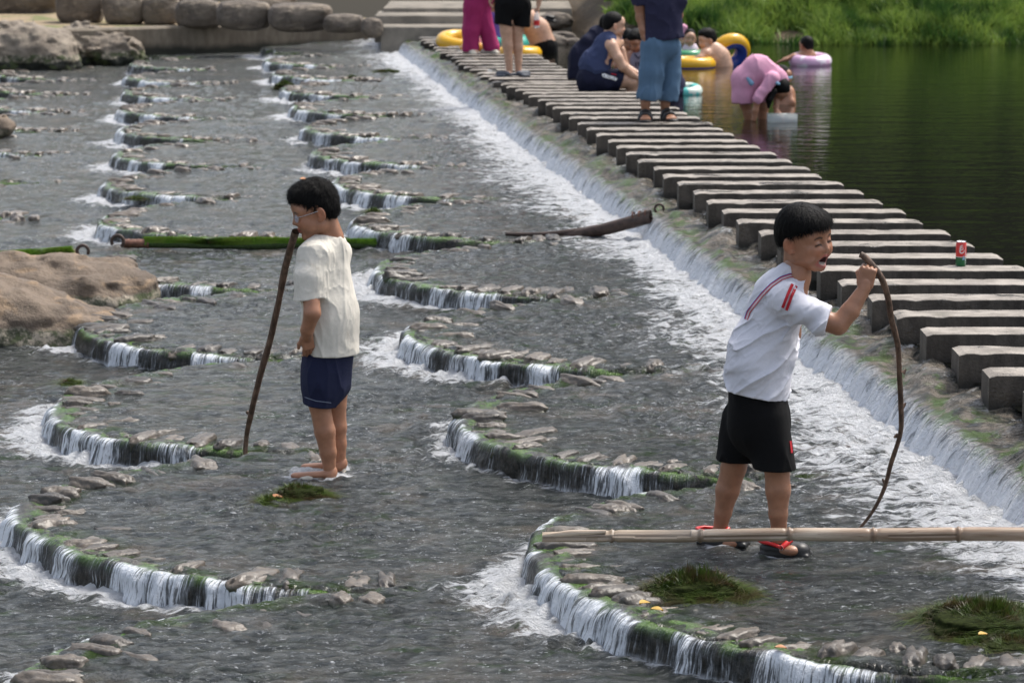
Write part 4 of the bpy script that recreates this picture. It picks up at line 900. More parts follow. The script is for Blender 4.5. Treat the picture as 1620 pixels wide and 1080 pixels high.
def paint_head(v, tint, mouth, squint):
    v = v+np.stack([.0012*vn(v[:, 0]*300, v[:, 1]*300, v[:, 2]*300, seed=i_) for i_ in range(3)], 1); x, y, z = v.T; c = np.repeat(np.array(tint)[None], len(v), 0); ax = np.abs(x)
    def blend(mask, col, a=1.0): c[:] = c*(1-(mask*a)[:, None])+np.array(col)[None]*(mask*a)[:, None]
    fr = sst(.03, .05, y)
    blend(fr*np.exp(-((ax-.040)/.018)**2-((z+.026)/.018)**2), (tint[0]*1.1, tint[1]*.8, tint[2]*.72), .5)
    blend(np.exp(-((ax-.082)/.012)**2)*np.exp(-((z+.006)/.03)**2)*(y > -.04), (tint[0]*1.05, tint[1]*.72, tint[2]*.65), .55)
    br = fr*np.exp(-((z-(.026-.0035*((ax-.03)/.014)**2))/.0044)**4)*sst(.012, .018, ax)*sst(.052, .045, ax); blend(br, (.025, .018, .014), .9)
    if squint:
        ln = fr*sst(.013, .017, ax)*sst(.049, .044, ax)*np.exp(-((z-(.0005-.004*((ax-.031)/.016)**2))/.0040)**2); blend(ln, (.010, .007, .006), 1)
    else:
        ey = fr*sst(.016, .019, ax)*sst(.046, .043, ax)*np.exp(-((z-.0015)/(.0052))**4); blend(ey, (.55, .5, .47), .8)
        blend(ey*np.exp(-((ax-.031)/.007)**4), (.02, .012, .01), 1)
        ln = fr*sst(.013, .017, ax)*sst(.049, .044, ax)*np.exp(-((z-(.007-.004*((ax-.031)/.016)**2))/.002)**2); blend(ln, (.015, .01, .008), .9)
    blend(fr*np.exp(-((ax-.007)/.003)**2-((z+.032)/.0025)**2), (.08, .03, .02), .7)
    if mouth == 'closed':
        lp = fr*sst(.023, .017, ax)*np.exp(-((z+.0555)/(.0095))**4)*(y > .07); blend(lp, (.38, .12, .10), .8)
        blend(fr*sst(.022, .017, ax)*np.exp(-((z+.0553)/.0016)**2), (.12, .04, .03), .9)
    else:
        r_ = np.hypot(x/.031, (z+.065)/.026); lp = fr*sst(1.08, .95, r_)*(y > .06); blend(lp, (.42, .13, .11), .85)
        r2 = np.hypot(x/.0215, (z+.0645)/.0150); blend(sst(1.12, .95, r2)*(y > .04)*(y < .083), (.06, .012, .012), 1)
        blend(sst(1.1, .9, np.hypot(x/.014, (z+.0765)/.0035))*(y > .05), (.62, .58, .5), .85)
    return c
def hair_prims(kind):
    if kind == 'bowl': hl = ([-.12, -.07, -.035, -.015, .015, .045, .075, .12], [-.030, -.032, -.012, .020, .036, .048, .060, .064]); cap = [('e', (0, -.014, .046), (.084, .100, .088)), ('e', (0, -.055, .005), (.066, .052, .058)), ('e', (0, .048, .070), (.068, .050, .042))]
    elif kind == 'short': hl = ([-.12, -.07, -.035, -.012, .015, .045, .065, .12], [-.052, -.052, -.040, .012, .014, .050, .060, .062]); cap = [('e', (0, -.016, .046), (.076, .095, .088)), ('e', (0, -.055, -.005), (.060, .048, .06)), ('c', (-.025, .056, .088), (.025, .056, .088), .028, .028), ('e', (0, .0, .09), (.06, .085, .055))]
    elif kind == 'crop': hl = ([-.12, -.06, -.03, .0, .04, .07, .12], [-.05, -.05, -.02, .015, .045, .06, .065]); cap = [('e', (0, -.014, .042), (.0755, .0925, .082)), ('e', (0, -.05, -.01), (.058, .046, .05))]
    elif kind == 'long': hl = ([-.14, -.06, -.02, .03, .06, .12], [-.30, -.30, -.20, .0, .05, .055]); cap = [('e', (0, -.016, .042), (.084, .102, .09)), ('w', (0, -.05, 0), (0, -.06, -.12), .072, .045, (0, 1, 0), .6)]
    elif kind == 'bun': hl = ([-.14, -.06, -.02, .03, .06, .12], [-.055, -.055, -.02, .02, .05, .058]); cap = [('e', (0, -.014, .042), (.080, .098, .088)), ('e', (0, -.05, -.01), (.062, .05, .055)), ('k', .006), ('c', (0, -.09, .075), (0, -.10, .085), .03, .032)]
    def cut(Pp, d):
        h = np.interp(Pp[:, 1], *hl)+.0035*vn(Pp[:, 0]*160, Pp[:, 1]*160, 0*Pp[:, 2], seed=8)
        r = np.hypot(Pp[:, 0], Pp[:, 1]+.01)+.02; a = np.arctan2(Pp[:, 0], Pp[:, 1]+.01)
        st_ = vn(a*17+Pp[:, 2]*12, Pp[:, 2]*9, seed=5)*.0010+vn(a*45+Pp[:, 2]*20, Pp[:, 2]*14, seed=6)*.0006+.003*vn(Pp[:, 0]*55, Pp[:, 1]*55, Pp[:, 2]*30, seed=7)*(kind == 'short')
        return -smin(-(d+st_), -(h-Pp[:, 2]), .010)
    return cap+[('f', cut)]
_hc = {}
def head(c, phi, nod, roll, s, tint, mouth='closed', squint=False, hair='crop', res=.0042, fat=0.0):
    R_ = frame(phi, nod, roll); key = (mouth, squint, res, fat)
    if key not in _hc: _hc[key] = sdf_mesh(head_prims(mouth, squint, fat), .025, res)
    v, f = _hc[key]; col = paint_head(v, tint, mouth, squint); hk = ('h', hair, res)
    if hair and hk not in _hc: _hc[hk] = sdf_mesh(hair_prims(hair), .03, res)
    hv = (place(_hc[hk][0], c, R_, s), _hc[hk][1]) if hair else None
    return (place(v, c, R_, s), f, col), hv, R_
# ---- hands: x thumb side, y along fingers, z palm normal; origin at the wrist
def hand_prims(curl, thumb, spread=1.0):
    p = [('b', (0, .045, 0), (.035, .044, .0135), np.eye(3), .012), ('k', .016), ('c', (0, -.03, 0), (0, .01, 0), .024, .024), ('e', (.022, .03, .008), (.016, .03, .012))]
    for x, L_, dy in ((.028, .066, 0), (.0095, .074, .004), (-.0095, .068, .001), (-.027, .054, -.006)):
        a = 0; q_ = np.array((x, .082+dy, 0.)); r_ = .0090; p.append(('k', .004)); dx = x*.12*spread
        for seg_, c_ in zip((.46, .30, .24), curl):
            a += math.radians(c_); n_ = q_+np.array((dx*seg_, math.cos(a), math.sin(a)))*L_*seg_; p.append(('c', q_, n_, r_, r_*.9)); q_ = n_; r_ *= .9
    p.append(('k', .008)); r_ = .0115
    for a_, b_ in zip(thumb[:-1], thumb[1:]): p.append(('c', a_, b_, r_, r_*.88)); r_ *= .88
    return p
TH_REL = [(.026, .018, .006), (.046, .045, .014), (.050, .072, .020)]
TH_FIST = [(.026, .020, .008), (.043, .055, .020), (.030, .078, .034), (.008, .082, .042)]
def hand(wr, ydir, zdir, s, kind='rel', left=False, res=.003):
    y = np.array(ydir, float); y /= np.linalg.norm(y); z = np.array(zdir, float); z -= y*(z@y); z /= np.linalg.norm(z); x = np.cross(y, z)
    key = ('hand', kind, res)
    if key not in _hc:
        _hc[key] = sdf_mesh(hand_prims(*{'rel': ((18, 28, 18), TH_REL), 'fist': ((72, 88, 50), TH_FIST), 'flat': ((4, 6, 4), TH_REL)}[kind]), .01, res)
    v, f = _hc[key]; v = v.copy()
    if left: v[:, 0] *= -1; f = f[:, ::-1]
    return place(v, wr, np.stack([x, y, z], 1), s), f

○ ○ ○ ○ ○

[Stated exercise] From the data above, write out everything exactly except the pictures.

[Problem solution]
Write part 4 of the bpy script that recreates this picture. It picks up at line 900. More parts follow. The script is for Blender 4.5. Treat the picture as 1620 pixels wide and 1080 pixels high.
def paint_head(v, tint, mouth, squint):
    v = v+np.stack([.0012*vn(v[:, 0]*300, v[:, 1]*300, v[:, 2]*300, seed=i_) for i_ in range(3)], 1); x, y, z = v.T; c = np.repeat(np.array(tint)[None], len(v), 0); ax = np.abs(x)
    def blend(mask, col, a=1.0): c[:] = c*(1-(mask*a)[:, None])+np.array(col)[None]*(mask*a)[:, None]
    fr = sst(.03, .05, y)
    blend(fr*np.exp(-((ax-.040)/.018)**2-((z+.026)/.018)**2), (tint[0]*1.1, tint[1]*.8, tint[2]*.72), .5)
    blend(np.exp(-((ax-.082)/.012)**2)*np.exp(-((z+.006)/.03)**2)*(y > -.04), (tint[0]*1.05, tint[1]*.72, tint[2]*.65), .55)
    br = fr*np.exp(-((z-(.026-.0035*((ax-.03)/.014)**2))/.0044)**4)*sst(.012, .018, ax)*sst(.052, .045, ax); blend(br, (.025, .018, .014), .9)
    if squint:
        ln = fr*sst(.013, .017, ax)*sst(.049, .044, ax)*np.exp(-((z-(.0005-.004*((ax-.031)/.016)**2))/.0040)**2); blend(ln, (.010, .007, .006), 1)
    else:
        ey = fr*sst(.016, .019, ax)*sst(.046, .043, ax)*np.exp(-((z-.0015)/(.0052))**4); blend(ey, (.55, .5, .47), .8)
        blend(ey*np.exp(-((ax-.031)/.007)**4), (.02, .012, .01), 1)
        ln = fr*sst(.013, .017, ax)*sst(.049, .044, ax)*np.exp(-((z-(.007-.004*((ax-.031)/.016)**2))/.002)**2); blend(ln, (.015, .01, .008), .9)
    blend(fr*np.exp(-((ax-.007)/.003)**2-((z+.032)/.0025)**2), (.08, .03, .02), .7)
    if mouth == 'closed':
        lp = fr*sst(.023, .017, ax)*np.exp(-((z+.0555)/(.0095))**4)*(y > .07); blend(lp, (.38, .12, .10), .8)
        blend(fr*sst(.022, .017, ax)*np.exp(-((z+.0553)/.0016)**2), (.12, .04, .03), .9)
    else:
        r_ = np.hypot(x/.031, (z+.065)/.026); lp = fr*sst(1.08, .95, r_)*(y > .06); blend(lp, (.42, .13, .11), .85)
        r2 = np.hypot(x/.0215, (z+.0645)/.0150); blend(sst(1.12, .95, r2)*(y > .04)*(y < .083), (.06, .012, .012), 1)
        blend(sst(1.1, .9, np.hypot(x/.014, (z+.0765)/.0035))*(y > .05), (.62, .58, .5), .85)
    return c
def hair_prims(kind):
    if kind == 'bowl': hl = ([-.12, -.07, -.035, -.015, .015, .045, .075, .12], [-.030, -.032, -.012, .020, .036, .048, .060, .064]); cap = [('e', (0, -.014, .046), (.084, .100, .088)), ('e', (0, -.055, .005), (.066, .052, .058)), ('e', (0, .048, .070), (.068, .050, .042))]
    elif kind == 'short': hl = ([-.12, -.07, -.035, -.012, .015, .045, .065, .12], [-.052, -.052, -.040, .012, .014, .050, .060, .062]); cap = [('e', (0, -.016, .046), (.076, .095, .088)), ('e', (0, -.055, -.005), (.060, .048, .06)), ('c', (-.025, .056, .088), (.025, .056, .088), .028, .028), ('e', (0, .0, .09), (.06, .085, .055))]
    elif kind == 'crop': hl = ([-.12, -.06, -.03, .0, .04, .07, .12], [-.05, -.05, -.02, .015, .045, .06, .065]); cap = [('e', (0, -.014, .042), (.0755, .0925, .082)), ('e', (0, -.05, -.01), (.058, .046, .05))]
    elif kind == 'long': hl = ([-.14, -.06, -.02, .03, .06, .12], [-.30, -.30, -.20, .0, .05, .055]); cap = [('e', (0, -.016, .042), (.084, .102, .09)), ('w', (0, -.05, 0), (0, -.06, -.12), .072, .045, (0, 1, 0), .6)]
    elif kind == 'bun': hl = ([-.14, -.06, -.02, .03, .06, .12], [-.055, -.055, -.02, .02, .05, .058]); cap = [('e', (0, -.014, .042), (.080, .098, .088)), ('e', (0, -.05, -.01), (.062, .05, .055)), ('k', .006), ('c', (0, -.09, .075), (0, -.10, .085), .03, .032)]
    def cut(Pp, d):
        h = np.interp(Pp[:, 1], *hl)+.0035*vn(Pp[:, 0]*160, Pp[:, 1]*160, 0*Pp[:, 2], seed=8)
        r = np.hypot(Pp[:, 0], Pp[:, 1]+.01)+.02; a = np.arctan2(Pp[:, 0], Pp[:, 1]+.01)
        st_ = vn(a*17+Pp[:, 2]*12, Pp[:, 2]*9, seed=5)*.0010+vn(a*45+Pp[:, 2]*20, Pp[:, 2]*14, seed=6)*.0006+.003*vn(Pp[:, 0]*55, Pp[:, 1]*55, Pp[:, 2]*30, seed=7)*(kind == 'short')
        return -smin(-(d+st_), -(h-Pp[:, 2]), .010)
    return cap+[('f', cut)]
_hc = {}
def head(c, phi, nod, roll, s, tint, mouth='closed', squint=False, hair='crop', res=.0042, fat=0.0):
    R_ = frame(phi, nod, roll); key = (mouth, squint, res, fat)
    if key not in _hc: _hc[key] = sdf_mesh(head_prims(mouth, squint, fat), .025, res)
    v, f = _hc[key]; col = paint_head(v, tint, mouth, squint); hk = ('h', hair, res)
    if hair and hk not in _hc: _hc[hk] = sdf_mesh(hair_prims(hair), .03, res)
    hv = (place(_hc[hk][0], c, R_, s), _hc[hk][1]) if hair else None
    return (place(v, c, R_, s), f, col), hv, R_
# ---- hands: x thumb side, y along fingers, z palm normal; origin at the wrist
def hand_prims(curl, thumb, spread=1.0):
    p = [('b', (0, .045, 0), (.035, .044, .0135), np.eye(3), .012), ('k', .016), ('c', (0, -.03, 0), (0, .01, 0), .024, .024), ('e', (.022, .03, .008), (.016, .03, .012))]
    for x, L_, dy in ((.028, .066, 0), (.0095, .074, .004), (-.0095, .068, .001), (-.027, .054, -.006)):
        a = 0; q_ = np.array((x, .082+dy, 0.)); r_ = .0090; p.append(('k', .004)); dx = x*.12*spread
        for seg_, c_ in zip((.46, .30, .24), curl):
            a += math.radians(c_); n_ = q_+np.array((dx*seg_, math.cos(a), math.sin(a)))*L_*seg_; p.append(('c', q_, n_, r_, r_*.9)); q_ = n_; r_ *= .9
    p.append(('k', .008)); r_ = .0115
    for a_, b_ in zip(thumb[:-1], thumb[1:]): p.append(('c', a_, b_, r_, r_*.88)); r_ *= .88
    return p
TH_REL = [(.026, .018, .006), (.046, .045, .014), (.050, .072, .020)]
TH_FIST = [(.026, .020, .008), (.043, .055, .020), (.030, .078, .034), (.008, .082, .042)]
def hand(wr, ydir, zdir, s, kind='rel', left=False, res=.003):
    y = np.array(ydir, float); y /= np.linalg.norm(y); z = np.array(zdir, float); z -= y*(z@y); z /= np.linalg.norm(z); x = np.cross(y, z)
    key = ('hand', kind, res)
    if key not in _hc:
        _hc[key] = sdf_mesh(hand_prims(*{'rel': ((18, 28, 18), TH_REL), 'fist': ((72, 88, 50), TH_FIST), 'flat': ((4, 6, 4), TH_REL)}[kind]), .01, res)
    v, f = _hc[key]; v = v.copy()
    if left: v[:, 0] *= -1; f = f[:, ::-1]
    return place(v, wr, np.stack([x, y, z], 1), s), f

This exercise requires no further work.